11. The socket of claim 10 wherein said integral heat spreader includes at least one depression which mates with said protrusion on said load plate.

12. The socket of claim 11 wherein said integral heat spreader has a central opening, said heat spreader having a depression on each side of said opening, said load plate having an opening and having a protrusion on each side of said load plate opening, said protrusions on said load plate mating with said depressions on said integral heat spreader.

13. The socket of claim 8 including a load lever to cam said load plate into engagement with said integral heat spreader.

14. A method comprising: enabling a load plate to engage an integral heat spreader in an integrated circuit socket in a first direction; and preventing relative motion in a direction generally transverse to said first direction between said load plate and said integral heat spreader.

15. The method of claim 14 including providing mating features on said load plate and said integral heat spreader.

16. The method of claim 15 including providing a protrusion extending downwardly on said load plate and providing a mating slot on said integral heat spreader.

17. The method of claim 16 including providing a packaged integrated circuit in said integral heat spreader.

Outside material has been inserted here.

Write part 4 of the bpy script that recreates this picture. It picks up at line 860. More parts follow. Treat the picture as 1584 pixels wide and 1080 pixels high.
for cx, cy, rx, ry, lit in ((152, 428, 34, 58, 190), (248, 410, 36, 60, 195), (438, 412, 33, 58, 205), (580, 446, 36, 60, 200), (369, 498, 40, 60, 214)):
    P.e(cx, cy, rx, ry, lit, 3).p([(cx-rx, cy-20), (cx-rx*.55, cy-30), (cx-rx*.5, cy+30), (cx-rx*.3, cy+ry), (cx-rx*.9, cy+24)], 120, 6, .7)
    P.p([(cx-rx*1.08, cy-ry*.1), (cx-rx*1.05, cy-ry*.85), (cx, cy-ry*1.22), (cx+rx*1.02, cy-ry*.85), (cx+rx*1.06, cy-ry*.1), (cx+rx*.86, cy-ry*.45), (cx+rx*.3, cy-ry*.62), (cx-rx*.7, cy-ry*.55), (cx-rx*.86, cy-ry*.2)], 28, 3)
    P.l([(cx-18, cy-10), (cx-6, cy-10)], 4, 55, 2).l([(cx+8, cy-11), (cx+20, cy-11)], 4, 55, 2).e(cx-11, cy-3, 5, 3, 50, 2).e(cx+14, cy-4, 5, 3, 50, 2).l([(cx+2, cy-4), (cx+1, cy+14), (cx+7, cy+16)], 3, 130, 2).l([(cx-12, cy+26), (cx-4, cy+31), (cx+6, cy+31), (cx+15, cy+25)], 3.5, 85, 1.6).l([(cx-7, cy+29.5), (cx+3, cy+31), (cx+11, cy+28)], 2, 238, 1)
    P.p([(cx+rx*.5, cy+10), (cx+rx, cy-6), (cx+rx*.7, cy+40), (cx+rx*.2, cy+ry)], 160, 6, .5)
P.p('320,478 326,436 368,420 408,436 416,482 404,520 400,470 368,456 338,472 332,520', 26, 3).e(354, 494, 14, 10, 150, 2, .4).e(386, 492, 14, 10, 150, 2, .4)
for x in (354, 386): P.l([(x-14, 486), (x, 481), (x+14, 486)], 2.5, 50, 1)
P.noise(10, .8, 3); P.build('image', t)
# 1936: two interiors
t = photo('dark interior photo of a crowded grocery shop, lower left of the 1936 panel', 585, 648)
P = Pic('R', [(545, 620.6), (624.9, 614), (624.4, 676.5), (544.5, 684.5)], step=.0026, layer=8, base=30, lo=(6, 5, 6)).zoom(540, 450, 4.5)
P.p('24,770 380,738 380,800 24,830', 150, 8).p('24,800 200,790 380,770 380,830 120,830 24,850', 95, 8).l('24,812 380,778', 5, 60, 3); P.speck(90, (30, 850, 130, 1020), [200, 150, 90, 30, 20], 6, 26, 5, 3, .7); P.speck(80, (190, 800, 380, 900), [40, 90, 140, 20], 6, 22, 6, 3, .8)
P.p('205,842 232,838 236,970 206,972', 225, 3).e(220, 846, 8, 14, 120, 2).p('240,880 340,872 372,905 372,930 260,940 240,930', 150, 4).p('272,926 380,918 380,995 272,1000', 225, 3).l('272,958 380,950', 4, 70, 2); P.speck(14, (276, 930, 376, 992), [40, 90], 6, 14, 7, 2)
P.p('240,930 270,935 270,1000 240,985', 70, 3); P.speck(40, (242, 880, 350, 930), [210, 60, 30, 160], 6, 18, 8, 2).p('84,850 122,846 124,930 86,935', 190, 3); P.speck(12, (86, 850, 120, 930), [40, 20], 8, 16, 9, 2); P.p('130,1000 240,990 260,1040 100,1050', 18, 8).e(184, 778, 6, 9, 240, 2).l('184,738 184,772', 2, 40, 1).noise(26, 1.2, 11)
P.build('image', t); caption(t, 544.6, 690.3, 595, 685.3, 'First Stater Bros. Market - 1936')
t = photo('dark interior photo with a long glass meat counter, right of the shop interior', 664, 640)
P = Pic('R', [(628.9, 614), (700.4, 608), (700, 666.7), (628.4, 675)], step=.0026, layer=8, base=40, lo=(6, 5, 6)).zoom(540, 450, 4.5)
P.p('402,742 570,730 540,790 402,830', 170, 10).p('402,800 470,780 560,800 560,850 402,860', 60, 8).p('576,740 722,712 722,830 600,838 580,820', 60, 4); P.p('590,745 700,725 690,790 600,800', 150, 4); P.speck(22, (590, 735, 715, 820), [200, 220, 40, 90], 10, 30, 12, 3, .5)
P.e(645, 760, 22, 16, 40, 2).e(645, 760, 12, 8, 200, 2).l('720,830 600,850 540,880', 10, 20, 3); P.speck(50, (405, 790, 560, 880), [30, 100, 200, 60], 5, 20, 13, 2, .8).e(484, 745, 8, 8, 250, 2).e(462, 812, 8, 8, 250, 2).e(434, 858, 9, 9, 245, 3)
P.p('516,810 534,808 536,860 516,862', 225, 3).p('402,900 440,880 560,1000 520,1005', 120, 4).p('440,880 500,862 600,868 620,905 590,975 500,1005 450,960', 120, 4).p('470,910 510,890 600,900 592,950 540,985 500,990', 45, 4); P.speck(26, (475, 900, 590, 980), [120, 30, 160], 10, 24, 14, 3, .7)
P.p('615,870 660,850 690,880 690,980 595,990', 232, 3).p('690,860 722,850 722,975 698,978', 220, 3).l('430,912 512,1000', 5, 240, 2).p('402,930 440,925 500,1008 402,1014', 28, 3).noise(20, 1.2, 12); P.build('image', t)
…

18. The method of claim 17 including providing a protrusion on said load plate on each side of said packaged integrated circuit and a mating slot in said integral heat spreader on each side of said packaged integrated circuit.

19. The method of claim 14 including enabling said load plate to be rotated into engagement with said integral heat spreader.

20. The method of claim 14 including providing a land grid array socket with said load plate and integral heat spreader.